==== SOURCE EXCERPT

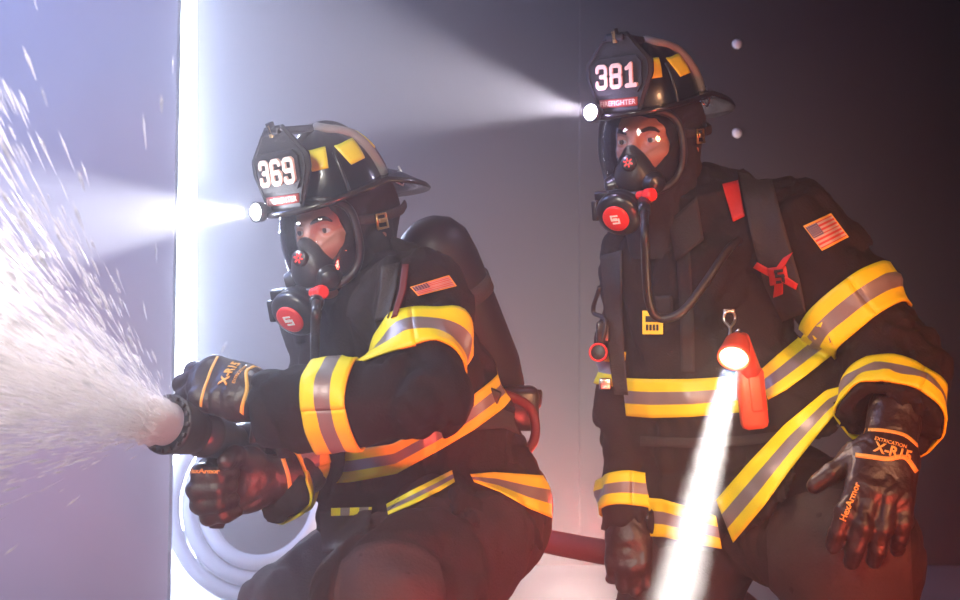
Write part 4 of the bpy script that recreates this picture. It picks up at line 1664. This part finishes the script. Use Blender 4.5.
# --- helmet, mask
lh, ll, lld = build_helmet(LM @ Matrix.Translation((.004, -.004, .024)) @ Matrix.Rotation(R_(12), 4, 'X') @ Matrix.Scale(.92, 4), '369', 'black fire helmet numbered 369 on the crouching firefighter at the left', 'l', .34)
lmk, lport = build_mask(LM, 'black breathing mask with red regulator on the crouching firefighter in helmet 369', LJ)
P = [lport, W(316, 312, 2.20), W(315, 340, 2.26), W(316, 368, 2.30), W(322, 395, 2.36), W(340, 410, 2.42)]
link('supply_hose', tube_mesh(spline(P, 10), .0085, 12), lmk, 'rubber')
pts = spline(P, 10)
link('hose_fitting', tube_mesh([pts[0], pts[4]], .0125, 12), lmk, 'plastic')

# --- air pack on his back
ap = thing('air_pack', 'air pack with black cylinder on the back of the crouching firefighter', 'breathing apparatus', A(485, 355, 2.70))
c0, c1 = A(432, 242, 2.62), A(500, 410, 2.76)
cd = c1 - c0
cd = cd / nrm(cd)
link('cylinder', lathe_mesh([(-.045, 0), (-.045, .03), (-.03, .055), (0, .074), (.05, .080), (.30, .080), (.36, .070), (.40, .04), (.41, 0)], c0, cd, 36), ap, 'cyl')
link('cylinder_band', lathe_mesh([(.10, .081), (.10, .084), (.135, .084), (.135, .081)], c0, cd, 36), ap, 'strap')
fr0 = A(452, 300, 2.58)
link('back_frame', join_meshes([tube_mesh([A(448, 290, 2.60), A(478, 350, 2.66), A(512, 420, 2.76)], [.03, .034, .036], 12, flat=.5), box_mesh(A(514, 408, 2.66), (.05, .04, .045), .015)]), ap, 'plastic')
link('shoulder_strap', sheet(BV, [(381, 266), (380, 290), (374, 322)], [(400, 262), (396, 288), (388, 318)], 16, 8, one, .014, .012), ap, 'strap')
link('strap_stripe', sheet(BV, [(402, 264), (399, 290), (391, 318)], [(409, 264), (406, 290), (397, 316)], 14, 5, one, .014, .004), ap, 'strapdark')
v0 = A(530, 398, 2.74)
link('valve', join_meshes([lathe_mesh([(-.03, 0), (-.03, .012), (0, .014), (0, .020), (.022, .020), (.024, .016), (.024, 0)], v0, (1, -.2, -.1), 16), tube_mesh([A(508, 404, 2.76), v0], .012, 10)]), ap, 'plastic')
link('waist_belt', sheet(bt, [(470, 412), (500, 408), (530, 420), (545, 436)], [(474, 430), (504, 428), (530, 440), (545, 456)], 14, 5, one, .014, .012), ap, 'strap')
link('pressure_line', tube_mesh(spline([A(500, 392, 2.52), A(530, 408, 2.58), A(534, 440, 2.56), A(512, 462, 2.50), A(488, 466, 2.46)], 8), .0095, 10), ap, 'strapdark')
link('line_buckle', box_mesh(A(488, 396, 2.44), (.022, .016, .018), .005, Matrix.Rotation(R_(25), 3, 'Y')), ap, 'plastic')

add_light('headlamp_beam', 'SPOT', ll, ll + lld, 320, (.90, .92, 1.0), spot_size=R_(30), spot_blend=.6, shadow_soft_size=.01)
add_light('headlamp_glow', 'POINT', ll + lld * .020, ll, 2.0, (.85, .88, 1.0), shadow_soft_size=.01)

# --- the spray leaving the nozzle
tip = N0 + ND * .01
SD = (ND + Vector((-.10, 0, .13))).normalized()
uu = SD.orthogonal().normalized()
ww = SD.cross(uu)
vs, fs = [], []
for k in range(14000):
    t = abs(random.gauss(0, 1))
    core = random.random() < .80
    ang = R_(abs(random.gauss(0, 12.5))) if core else R_(random.uniform(8, 31))
    az = random.uniform(0, 2 * math.pi)
    d = (SD * math.cos(ang) + (uu * math.cos(az) + ww * math.sin(az)) * math.sin(ang)).normalized()
    L = random.uniform(.0, 1.05) ** 1.15 if core else random.uniform(0, .85) ** .7
    p = tip + d * L + (uu * math.cos(az) + ww * math.sin(az)) * random.uniform(0, .036) * (1 if core else .4)
    p.z -= .06 * L * L
    ln = random.uniform(.008, .040) * (0.5 + L)
    r = random.uniform(.0007, .0022) * (.6 + .7 * L)
    n1 = d.orthogonal().normalized()
    n2 = d.cross(n1)
    i = len(vs)
    vs += [p - d * ln, p + d * ln]
    for q in range(4):
        a = q * math.pi / 2
        vs.append(p + d * ln * .25 + (n1 * math.cos(a) + n2 * math.sin(a)) * r)
    for q in range(4):
        q2 = (q + 1) % 4
        fs += [(i, i + 2 + q2, i + 2 + q), (i + 1, i + 2 + q, i + 2 + q2)]
sp = link('water_spray', pymesh(vs, fs), None, 'water')
vs, fs = [], []
jp = [(-.012, .0), (-.012, .037), (.004, .037), (.018, .038), (.032, .040), (.046, .037), (.056, .028), (.060, 0)]
for i, (t, r) in enumerate(jp):
    for k in range(40):
        a = 2 * math.pi * k / 40
        w_ = 1 + (.16 * math.sin(k * 2.4 + i * 1.7) + .10 * math.sin(k * 5.1 - i)) * max(t, 0) / .05
        q = max(r * w_, 1e-5)
        vs.append(tip + ND * (t + .010 * math.sin(k * 1.9) * (r > 0) * max(t, 0) / .05) + (uu * math.cos(a) + ww * math.sin(a)) * q)
for i in range(len(jp) - 1):
    for k in range(40):
        k2 = (k + 1) % 40
        fs.append((i * 40 + k, i * 40 + k2, i * 40 + 40 + k2, i * 40 + 40 + k))
link('jet', pymesh(vs, fs), sp, 'water')
tag(sp, 'fan of bright water drops bursting out of the nozzle to the left', 'water', kind='stuff')
prof = [(-.004, 0), (-.004, .042), (.05, .058), (.15, .085), (.35, .135), (.6, .19), (.9, .25), (.92, 0)]
mi = link('water_mist', lathe_mesh(prof, tip, SD, 32), None, volmat('mist_volume', 1.8, (1, .97, 1), .3))
tag(mi, 'dense white mist in the core of the water jet at the nozzle mouth', 'mist', kind='stuff')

========

-- EXERCISE INSTRUCTIONS --
Without any pictures, reproduce the lines from the first one in the material through the line that has "12), lmk, 'plastic')", exactly as they appear.

-- SOLUTION BELOW --
Write part 4 of the bpy script that recreates this picture. It picks up at line 1664. This part finishes the script. Use Blender 4.5.
# --- helmet, mask
lh, ll, lld = build_helmet(LM @ Matrix.Translation((.004, -.004, .024)) @ Matrix.Rotation(R_(12), 4, 'X') @ Matrix.Scale(.92, 4), '369', 'black fire helmet numbered 369 on the crouching firefighter at the left', 'l', .34)
lmk, lport = build_mask(LM, 'black breathing mask with red regulator on the crouching firefighter in helmet 369', LJ)
P = [lport, W(316, 312, 2.20), W(315, 340, 2.26), W(316, 368, 2.30), W(322, 395, 2.36), W(340, 410, 2.42)]
link('supply_hose', tube_mesh(spline(P, 10), .0085, 12), lmk, 'rubber')
pts = spline(P, 10)
link('hose_fitting', tube_mesh([pts[0], pts[4]], .0125, 12), lmk, 'plastic')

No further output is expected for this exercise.